⟨
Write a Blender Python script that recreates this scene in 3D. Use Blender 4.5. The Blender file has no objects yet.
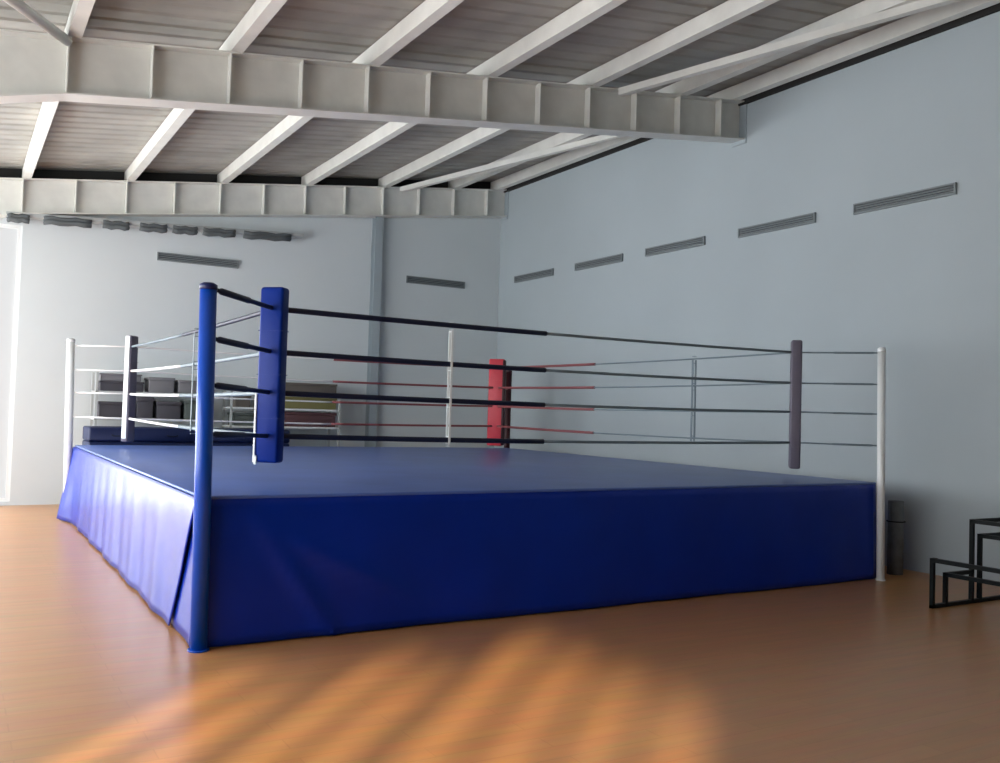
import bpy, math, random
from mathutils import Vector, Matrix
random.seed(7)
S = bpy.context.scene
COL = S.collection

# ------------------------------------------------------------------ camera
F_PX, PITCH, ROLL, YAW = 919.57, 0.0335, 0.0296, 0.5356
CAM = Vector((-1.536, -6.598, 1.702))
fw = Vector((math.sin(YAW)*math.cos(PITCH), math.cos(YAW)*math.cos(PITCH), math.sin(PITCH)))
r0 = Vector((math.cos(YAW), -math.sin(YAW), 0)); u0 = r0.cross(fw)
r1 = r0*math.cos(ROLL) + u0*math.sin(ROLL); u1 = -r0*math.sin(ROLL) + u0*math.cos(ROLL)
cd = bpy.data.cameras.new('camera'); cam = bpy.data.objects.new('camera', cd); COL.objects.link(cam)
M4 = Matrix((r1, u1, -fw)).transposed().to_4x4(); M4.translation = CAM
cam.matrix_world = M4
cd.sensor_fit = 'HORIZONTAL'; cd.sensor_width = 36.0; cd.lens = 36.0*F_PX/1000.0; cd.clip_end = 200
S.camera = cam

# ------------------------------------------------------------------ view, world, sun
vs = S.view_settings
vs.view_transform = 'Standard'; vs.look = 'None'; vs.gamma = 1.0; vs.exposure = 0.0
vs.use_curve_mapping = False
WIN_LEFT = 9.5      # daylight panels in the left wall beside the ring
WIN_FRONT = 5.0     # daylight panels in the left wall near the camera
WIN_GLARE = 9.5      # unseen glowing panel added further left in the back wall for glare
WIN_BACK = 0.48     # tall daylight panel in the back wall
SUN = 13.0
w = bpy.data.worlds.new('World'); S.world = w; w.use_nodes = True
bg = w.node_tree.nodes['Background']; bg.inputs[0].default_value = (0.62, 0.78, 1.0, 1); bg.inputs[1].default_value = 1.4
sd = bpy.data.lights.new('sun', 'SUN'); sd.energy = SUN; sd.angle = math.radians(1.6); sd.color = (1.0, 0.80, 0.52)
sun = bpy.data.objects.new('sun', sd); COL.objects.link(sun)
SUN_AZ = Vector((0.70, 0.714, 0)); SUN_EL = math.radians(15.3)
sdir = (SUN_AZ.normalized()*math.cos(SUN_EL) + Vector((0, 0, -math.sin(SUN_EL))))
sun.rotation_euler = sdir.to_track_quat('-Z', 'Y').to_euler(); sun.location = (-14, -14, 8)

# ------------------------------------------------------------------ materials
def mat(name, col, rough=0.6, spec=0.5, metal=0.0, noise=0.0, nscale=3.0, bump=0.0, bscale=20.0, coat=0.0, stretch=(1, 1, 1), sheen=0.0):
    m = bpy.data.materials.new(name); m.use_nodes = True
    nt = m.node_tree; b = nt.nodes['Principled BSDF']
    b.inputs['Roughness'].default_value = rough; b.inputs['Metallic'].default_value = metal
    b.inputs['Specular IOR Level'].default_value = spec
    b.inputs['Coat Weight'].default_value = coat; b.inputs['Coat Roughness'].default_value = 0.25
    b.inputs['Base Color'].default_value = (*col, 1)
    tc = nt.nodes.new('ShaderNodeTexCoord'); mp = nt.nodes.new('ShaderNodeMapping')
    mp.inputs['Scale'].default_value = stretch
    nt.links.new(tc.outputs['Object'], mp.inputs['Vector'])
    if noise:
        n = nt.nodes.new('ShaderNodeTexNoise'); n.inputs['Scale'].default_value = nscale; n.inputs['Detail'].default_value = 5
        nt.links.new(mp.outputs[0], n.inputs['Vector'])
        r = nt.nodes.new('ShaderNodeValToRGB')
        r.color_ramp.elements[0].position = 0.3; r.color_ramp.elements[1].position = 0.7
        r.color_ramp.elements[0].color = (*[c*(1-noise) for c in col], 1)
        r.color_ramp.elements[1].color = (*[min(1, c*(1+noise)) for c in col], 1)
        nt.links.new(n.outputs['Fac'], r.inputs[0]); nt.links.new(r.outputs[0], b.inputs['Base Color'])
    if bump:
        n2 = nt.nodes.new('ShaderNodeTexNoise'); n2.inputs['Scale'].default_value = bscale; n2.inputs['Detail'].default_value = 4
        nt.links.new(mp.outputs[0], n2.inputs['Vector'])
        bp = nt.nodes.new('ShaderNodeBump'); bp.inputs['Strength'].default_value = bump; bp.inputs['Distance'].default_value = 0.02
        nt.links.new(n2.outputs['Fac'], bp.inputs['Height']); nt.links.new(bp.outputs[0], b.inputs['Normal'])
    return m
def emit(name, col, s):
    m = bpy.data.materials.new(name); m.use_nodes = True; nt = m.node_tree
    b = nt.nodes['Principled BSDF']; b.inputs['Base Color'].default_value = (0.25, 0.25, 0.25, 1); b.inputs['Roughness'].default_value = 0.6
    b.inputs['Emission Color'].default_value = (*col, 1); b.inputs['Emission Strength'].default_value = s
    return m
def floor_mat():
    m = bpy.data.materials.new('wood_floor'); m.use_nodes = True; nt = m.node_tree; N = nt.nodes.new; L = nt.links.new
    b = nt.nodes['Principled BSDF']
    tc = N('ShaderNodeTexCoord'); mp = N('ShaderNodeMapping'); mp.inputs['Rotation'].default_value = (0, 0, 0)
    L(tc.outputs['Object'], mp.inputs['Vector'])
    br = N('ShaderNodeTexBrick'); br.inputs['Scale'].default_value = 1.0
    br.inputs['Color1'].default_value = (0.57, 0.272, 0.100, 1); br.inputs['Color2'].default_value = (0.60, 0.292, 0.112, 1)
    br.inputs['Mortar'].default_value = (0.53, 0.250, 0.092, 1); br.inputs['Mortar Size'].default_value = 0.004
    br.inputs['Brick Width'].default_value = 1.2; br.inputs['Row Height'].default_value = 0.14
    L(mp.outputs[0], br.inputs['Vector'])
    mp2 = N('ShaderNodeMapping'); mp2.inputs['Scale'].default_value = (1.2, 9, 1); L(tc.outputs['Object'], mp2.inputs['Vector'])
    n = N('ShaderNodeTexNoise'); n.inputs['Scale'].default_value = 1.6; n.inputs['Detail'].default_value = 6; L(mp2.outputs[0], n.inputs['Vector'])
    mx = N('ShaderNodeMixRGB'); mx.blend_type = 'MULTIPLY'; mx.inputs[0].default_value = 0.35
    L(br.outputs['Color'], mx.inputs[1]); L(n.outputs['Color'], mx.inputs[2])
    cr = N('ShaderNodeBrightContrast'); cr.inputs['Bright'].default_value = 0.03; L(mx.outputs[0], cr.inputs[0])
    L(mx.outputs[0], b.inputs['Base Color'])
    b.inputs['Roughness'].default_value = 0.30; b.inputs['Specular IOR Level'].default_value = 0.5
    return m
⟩
WHAT IS BEING ASKED:
Repeat, word for word and with no pictures, only the lines running from the beginning of the data to the line that contains "COL = S.collection".

COMPLETE ANSWER:
Write a Blender Python script that recreates this scene in 3D. Use Blender 4.5. The Blender file has no objects yet.
import bpy, math, random
from mathutils import Vector, Matrix
random.seed(7)
S = bpy.context.scene
COL = S.collection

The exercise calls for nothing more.